§ **Set problem**:
Scan the lines below; pull out those with "script".

§ **Some records**:
════════

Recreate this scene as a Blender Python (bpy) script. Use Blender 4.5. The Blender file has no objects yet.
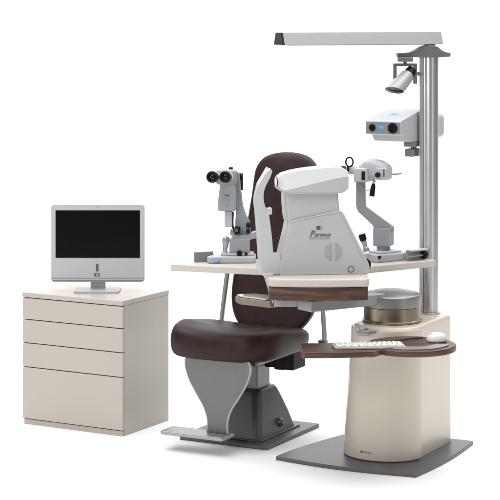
import bpy, bmesh, math, random
from mathutils import Vector, Matrix
random.seed(7)
PI = math.pi
R = math.radians
scene = bpy.context.scene
C = scene.collection

# ------------------------------------------------------------------ camera
F = 1900.0          # focal length in pixels of the 500 px frame
HC = 2.29           # lens height
cam_d = bpy.data.cameras.new('camera')
cam_d.sensor_width = 36.0
cam_d.lens = F / 500 * 36
cam_d.shift_y = -0.48
cam_d.clip_end = 200
cam = bpy.data.objects.new('camera', cam_d)
cam.location = (0, -10, HC)
cam.rotation_euler = (R(90), 0, 0)
C.objects.link(cam)
scene.camera = cam

# ------------------------------------------------------------------ studio light
world = bpy.data.worlds.new('World')
scene.world = world
world.use_nodes = True
bg = world.node_tree.nodes['Background']
bg.inputs['Color'].default_value = (1, 1, 1, 1)
bg.inputs['Strength'].default_value = 0.17

def area(name, loc, target, sx, sy, power, col=(1, 1, 1)):
    d = bpy.data.lights.new(name, 'AREA')
    d.shape = 'RECTANGLE'; d.size = sx; d.size_y = sy; d.energy = power; d.color = col
    o = bpy.data.objects.new(name, d); C.objects.link(o)
    o.location = loc
    o.rotation_euler = (Vector(target) - Vector(loc)).to_track_quat('-Z', 'Y').to_euler()
    return o
area('overhead_softbox', (0.1, 0.2, 4.6), (0.1, 0.2, 0), 7.5, 7.0, 575)
area('key_softbox', (-2.6, -6.2, 2.9), (0.1, 0, 0.8), 1.6, 2.2, 105)
area('strip_softbox', (3.6, -3.4, 1.7), (0.7, 0, 1.0), 0.3, 2.8, 10)
area('strip_softbox', (-4.4, -1.6, 1.7), (0, 0, 0.9), 0.35, 2.8, 22)
area('backdrop_light', (-3.6, 2.6, 3.6), (-0.6, 6.2, 1.6), 3.0, 1.2, 85)
area('backdrop_light', (3.6, 2.6, 3.6), (0.6, 6.2, 1.6), 3.0, 1.2, 85)

vs = scene.view_settings
scene.display_settings.display_device = 'sRGB'
vs.view_transform = 'Standard'
vs.look = 'None'
vs.exposure = 0.0
vs.gamma = 1.0
vs.use_curve_mapping = False

# ------------------------------------------------------------------ materials
def mat(name, col, rough=0.5, metal=0.0, var=0.03, vscale=9.0, bump=0.0, bscale=180.0,
        stretch=(1, 1, 1), coat=0.0, aniso=0.0, rvar=0.08, spec=0.5):
    m = bpy.data.materials.new(name); m.use_nodes = True
    nt = m.node_tree; n = nt.nodes; l = nt.links
    b = n['Principled BSDF']
    b.inputs['Roughness'].default_value = rough
    b.inputs['Metallic'].default_value = metal
    b.inputs['Coat Weight'].default_value = coat
    b.inputs['Anisotropic'].default_value = aniso
    b.inputs['Specular IOR Level'].default_value = spec
    tc = n.new('ShaderNodeTexCoord'); mp = n.new('ShaderNodeMapping')
    mp.inputs['Scale'].default_value = stretch
    l.new(tc.outputs['Object'], mp.inputs['Vector'])
    nz = n.new('ShaderNodeTexNoise'); nz.inputs['Scale'].default_value = vscale
    nz.inputs['Detail'].default_value = 6
    l.new(mp.outputs['Vector'], nz.inputs['Vector'])
    rp = n.new('ShaderNodeValToRGB')
    rp.color_ramp.elements[0].position = 0.3; rp.color_ramp.elements[1].position = 0.7
    rp.color_ramp.elements[0].color = tuple(c * (1 - var) for c in col) + (1,)
    rp.color_ramp.elements[1].color = tuple(min(1, c * (1 + var)) for c in col) + (1,)
    l.new(nz.outputs['Fac'], rp.inputs['Fac']); l.new(rp.outputs['Color'], b.inputs['Base Color'])
    mr = n.new('ShaderNodeMapRange')
    mr.inputs['To Min'].default_value = max(0.02, rough - rvar)
    mr.inputs['To Max'].default_value = min(1, rough + rvar)
    l.new(nz.outputs['Fac'], mr.inputs['Value']); l.new(mr.outputs['Result'], b.inputs['Roughness'])
    if bump > 0:
        nb = n.new('ShaderNodeTexNoise'); nb.inputs['Scale'].default_value = bscale
        nb.inputs['Detail'].default_value = 3
        l.new(mp.outputs['Vector'], nb.inputs['Vector'])
        bp = n.new('ShaderNodeBump'); bp.inputs['Strength'].default_value = bump
        bp.inputs['Distance'].default_value = 0.002
        l.new(nb.outputs['Fac'], bp.inputs['Height']); l.new(bp.outputs['Normal'], b.inputs['Normal'])
    return m

def walnut_mat():
    m = bpy.data.materials.new('walnut'); m.use_nodes = True
    nt = m.node_tree; n = nt.nodes; l = nt.links; b = n['Principled BSDF']
    tc = n.new('ShaderNodeTexCoord'); mp = n.new('ShaderNodeMapping')
    mp.inputs['Scale'].default_value = (2.2, 16, 34)
    l.new(tc.outputs['Object'], mp.inputs['Vector'])
    nz = n.new('ShaderNodeTexNoise'); nz.inputs['Scale'].default_value = 1.6
    nz.inputs['Detail'].default_value = 8; nz.inputs['Distortion'].default_value = 1.3
    l.new(mp.outputs['Vector'], nz.inputs['Vector'])
    rp = n.new('ShaderNodeValToRGB'); e = rp.color_ramp.elements
    e[0].position = 0.3; e[0].color = (0.022, 0.011, 0.006, 1)
    e[1].position = 0.72; e[1].color = (0.15, 0.075, 0.042, 1)
    k = e.new(0.5); k.color = (0.065, 0.031, 0.018, 1)
    l.new(nz.outputs['Fac'], rp.inputs['Fac']); l.new(rp.outputs['Color'], b.inputs['Base Color'])
    b.inputs['Roughness'].default_value = 0.38
    bp = n.new('ShaderNodeBump'); bp.inputs['Strength'].default_value = 0.15
    bp.inputs['Distance'].default_value = 0.001
    l.new(nz.outputs['Fac'], bp.inputs['Height']); l.new(bp.outputs['Normal'], b.inputs['Normal'])
    return m

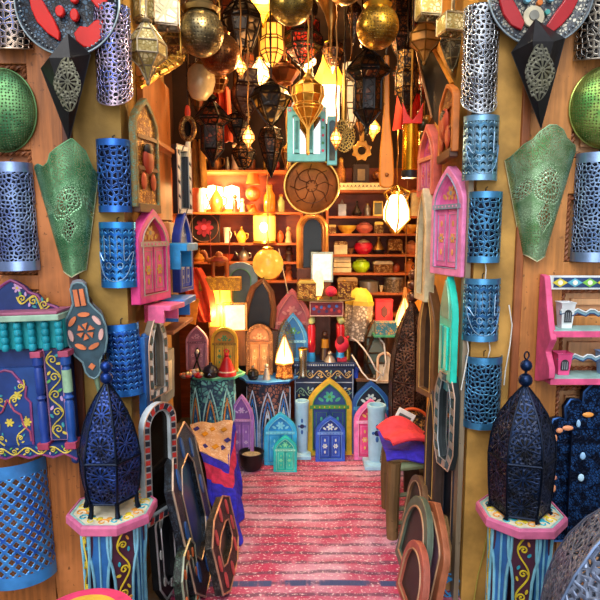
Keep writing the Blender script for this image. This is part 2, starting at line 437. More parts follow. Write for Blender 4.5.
# rug
def rug():
    n = NT('woven_rug'); o = n.coord(); sp = n.node('ShaderNodeSeparateXYZ'); n.put(sp.inputs[0], o)
    x, y = sp.outputs[0], sp.outputs[1]
    wob = n.ma('MULTIPLY', n.ma('SUBTRACT', n.noise(o, 5, 2), .5), .05)
    row = n.ma('FRACT', n.ma('MULTIPLY', n.ma('ADD', y, wob), 12.5))
    line = n.ma('SUBTRACT', 1., n.step(n.ma('ABSOLUTE', n.ma('SUBTRACT', row, .5)), .08, .22))
    brk = n.step(n.noise(n.scale(o, (22, 7, 1)), 1, 4, .7), .28, .52)
    tone = n.step(n.noise(o, 3.2, 3), .35, .7)
    band = n.step(n.noise(n.scale(o, (.6, 5.5, 1)), 1, 2), .42, .6)
    c = n.mix(tone, lin('#b83e64'), lin('#dcb0c4')); c = n.mix(n.ma('MULTIPLY', band, .5), c, lin('#c42c56'))
    c = n.mix(n.ma('MULTIPLY', n.ma('MULTIPLY', line, brk), .8), c, lin('#5a4258'))
    sp1 = n.step(n.noise(n.scale(o, (60, 90, 1)), 1, 2), .58, .66)
    c = n.mix(n.ma('MULTIPLY', sp1, .8), c, lin('#f4dcdc'))
    wl_ = n.ma('ADD', x, n.ma('MULTIPLY', y, -.10))
    for off in (-.805, -.73):
        l = n.ma('SUBTRACT', 1., n.step(n.ma('ABSOLUTE', n.ma('SUBTRACT', wl_, off)), .004, .008)); c = n.mix(n.ma('MULTIPLY', l, .8), c, lin('#f3d3da'))
    st = n.ma('SUBTRACT', 1., n.step(n.ma('ABSOLUTE', n.ma('SUBTRACT', y, 2.36)), .016, .026)); c = n.mix(n.ma('MULTIPLY', st, n.step(n.noise(n.scale(o, (14, 2, 1)), 1, 3), .36, .5)), c, lin('#3f4c78'))
    b = n.bsdf(c, .75); n.bump(b, n.noise(n.scale(o, (90, 40, 1)), 1, 3), .006, .9)
    return n.done(b.outputs[0])
b = MB(); rm = rug()
b.grid(lambda u, v: (-.56 + 1.26 * u + .008 * math.sin(v * 21), 1.95 + 1.95 * v, .008 + .003 * math.sin(u * 9 + v * 14)), 40, 50, rm)
tag(b.build('rug', solid=.008), 'pink and red striped woven rug running down the middle of the shop floor', 'rug')

# ================================================================ HOUSE FRONT: WALL LAMPS
def half_shell(b, w, h, m_rim, m_mid, bands=.13, dep=.8, n=28, rows=12, slant=0.):
    r = w / 2
    def fn(zl, zh):
        def f(u, v):
            a = (u - .5) * PI
            return (r * math.sin(a) + slant * (zl + (zh - zl) * v), -r * dep * math.cos(a), zl + (zh - zl) * v)
        return f
    z1, z2 = h * bands, h * (1 - bands)
    uvf = lambda zl, zh: (lambda u, v: (u * PI * r, zl + (zh - zl) * v))
    b.grid(fn(z1, z2), n, rows, m_mid, uvf(z1, z2))
    return fn
def hamsa(b, h, r, dep, m):
    """raised outline of an open hand on a cylinder front"""
    def on(x, z): a = max(-1.3, min(1.3, x / r)); return (r * math.sin(a) * 1.01, -r * dep * math.cos(a) - .003, z)
    k = h
    out = [(-.16, .80), (-.16, .42), (-.27, .52), (-.33, .54), (-.27, .36), (-.16, .17), (0, .1), (.16, .17), (.27, .36), (.33, .54), (.27, .52), (.16, .42), (.16, .80)]
    sm = []
    for i in range(len(out) - 1):
        p0, p1, p2, p3 = [out[max(0, min(len(out) - 1, i + j))] for j in (-1, 0, 1, 2)]
        for q in range(5):
            t = q / 5; sm.append(tuple(.5 * (2 * b_ + (c - a) * t + (2 * a - 5 * b_ + 4 * c - d) * t * t + (-a + 3 * b_ - 3 * c + d) * t ** 3) for a, b_, c, d in zip(p0, p1, p2, p3)))
    b.tube([on(x * k, z * k) for x, z in sm], .0017, m, 5)
    for x in (-.055, .055): b.tube([on(x * k, z * k) for z in (.8, .7, .6, .48)], .0014, m, 5)
    for x in (-.09, .09): b.tube([on(x * k + .045 * k * math.cos(t * .63), .34 * k + .05 * k * math.sin(t * .63)) for t in range(11)], .0015, m, 5)
def wall_cylinder(label, x0, y0, x1, y1, hexc, kind, s, t=.16, hand=False, hex2=None, bands=.09, tilt=0., Y=YF, group='pierced half-cylinder wall lamps', metal=.82):
    cx, zb, w, h = span(x0, y0, x1, y1, Y - .06)
    r = T('wall_lamp', label, 'lamp', (cx, Y - .006, zb), 0, 0, tilt, group)
    rimm = M(hexc, .3, metal, .3, 9, .15, 50)
    b = MB(); f = half_shell(b, w, h, rimm, PIERCE(hexc, kind, s, t, .3, metal, .6, hex2), bands)
    b.build('shade', r, solid=.0015)
    if kind != 'quatrefoil': q = MB(); q.grid(lambda u, v: (w / 2 * .96 * math.sin((u - .5) * PI), -w * .22 * math.cos((u - .5) * PI), h * (.01 + .98 * v)), 16, 1, M('#0c1636' if kind != 'chevron' else hex2 or hexc, .45, .6, .3)); q.build('added_lining', r)  # inner sheet added behind the holes to give a dim interior
    for a, c in ((0, bands), (1 - bands, 1)):
        q = MB(); q.grid(f(h * a, h * c), 28, 2, rimm); q.build('rim', r, solid=.002)
    if hand:
        q = MB(); hamsa(q, h, w / 2, .8, M('#a8cbe4', .3, .7)); q.build('hand_motif', r)
    q = MB(); q.tube([(0, -.004, h - .004), (0, -.004, h + .015), (.008, 0, h + .02)], .002, M('#3a3a3a', .5, .8), 5); q.build('hook', r)
    return r
wall_cylinder('blue half-cylinder lamp with cut triangles, beside the top of the darker green horn lamp', 93, 138, 126.5, 212, '#3a78d8', 'cells', 46, .17, hex2='#123070')
wall_cylinder('bright blue half-cylinder lamp with an open hand, beside the tip of the green horn lamp', 96, 222, 132.5, 288, '#3a98ee', 'chevron', 34, .1, True, hex2='#1450a0')
wall_cylinder('blue half-cylinder lamp with wavy cuts hanging above the black lantern with the two finial balls', 105, 325, 140, 397, '#3a8af0', 'chevron', 38, .09, hex2='#1a3f9c', tilt=-.06)
wall_cylinder('steel blue half-cylinder lamp with an open hand, topmost under the black and white pierced one', 467, 114, 502.5, 180, '#86b8dc', 'chevron', 34, .1, True, hex2='#40708f')
wall_cylinder('blue half-cylinder lamp with triangular cuts between the two lamps bearing hands', 472, 191, 505.5, 263, '#58a4dc', 'cells', 46, .17, hex2='#20507f')
wall_cylinder('blue half-cylinder lamp with an open hand, beside the turquoise dagger-shaped mirror', 467, 279, 503.5, 342, '#58a2d6', 'chevron', 34, .1, True, hex2='#205082')
wall_cylinder('blue half-cylinder lamp with round openwork, lowest of the column, above the navy lantern', 468, 358, 505, 430, '#56a6e0', 'cells', 55, .15, hex2='#225a90')
wall_cylinder('lavender blue pierced half-cylinder lamp level with the green horn lamp near the front edge', -12, 162, 31, 271, '#98b4ec', 'cells', 62, .15, hex2='#4a5cb0', tilt=-.02)
wall_cylinder('wide blue grey openwork lamp cut off by the edge, above the pink cup shelf', 580, 152, 625, 262, '#98b8e4', 'cells', 62, .15, hex2='#3f5f9c')
wall_cylinder('large bright blue lattice lamp with quatrefoil holes below the painted cabinet', -28, 461, 48, 580, '#4a9cf0', 'quatrefoil', 21, .31, hex2='#2a5cd0', bands=.10, tilt=-.04, group='lattice lamps', metal=.35)
def pointed_lamp(label, x0, y0, x1, y1, hexc, hex2, s, tip=.16, kind='cells', t=.17):
    cx, zb, w, h = span(x0, y0, x1, y1, YF - .07)
    r = T('wall_lamp', label, 'lamp', (cx, YF - .008, zb), group='pierced tube lamps by the front posts')
    rr = w / 2; b = MB()
    def f(u, v):
        a = (u - .5) * PI; low = h * tip * (1 - math.cos(a) ** .8 if math.cos(a) > 0 else 1)
        z = low + (h - low) * v; return (rr * math.sin(a), -rr * .85 * math.cos(a), z)
    b.grid(f, 28, 14, PIERCE(hexc, kind, s, t, .22, .95, .9, hex2), lambda u, v: (u * PI * rr, v * h)); b.build('shade', r, solid=.0015)
    q = MB(); q.grid(lambda u, v: tuple(c * .93 if i < 2 else c + .004 for i, c in enumerate(f(u, v))), 24, 1, M('#101014', .6, .3)); q.build('added_lining', r)  # near-black sheet added to stand for the shaded inside of the tube
    q = MB(); q.tube([f(i / 24, 0) for i in range(25)], .003, M(hexc, .3, .9), 6); q.build('rim', r)
    return r
pointed_lamp('rainbow sheened pierced tube lamp with a pointed hem beside the red leaf plate', 90, 2, 127, 105, '#cdb6c4', '#3060c0', 58)
pointed_lamp('white and black pierced tube lamp with a pointed hem beside the dark red plate', 467, 2, 503.5, 113, '#d8e4f0', '#4a5a70', 56)
pointed_lamp('pierced dark tube lamp partly cut off, over the green dome lamp with leafy tint', -16, -40, 23, 48, '#c0a890', '#4060a0', 44, .05)
pointed_lamp('pierced dark tube lamp partly cut off, over the yellow green dome lamp', 584, -30, 640, 60, '#a8a090', '#30404f', 44, .05)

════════

§ **Result**:
Recreate this scene as a Blender Python (bpy) script. Use Blender 4.5. The Blender file has no objects yet.
Keep writing the Blender script for this image. This is part 2, starting at line 437. More parts follow. Write for Blender 4.5.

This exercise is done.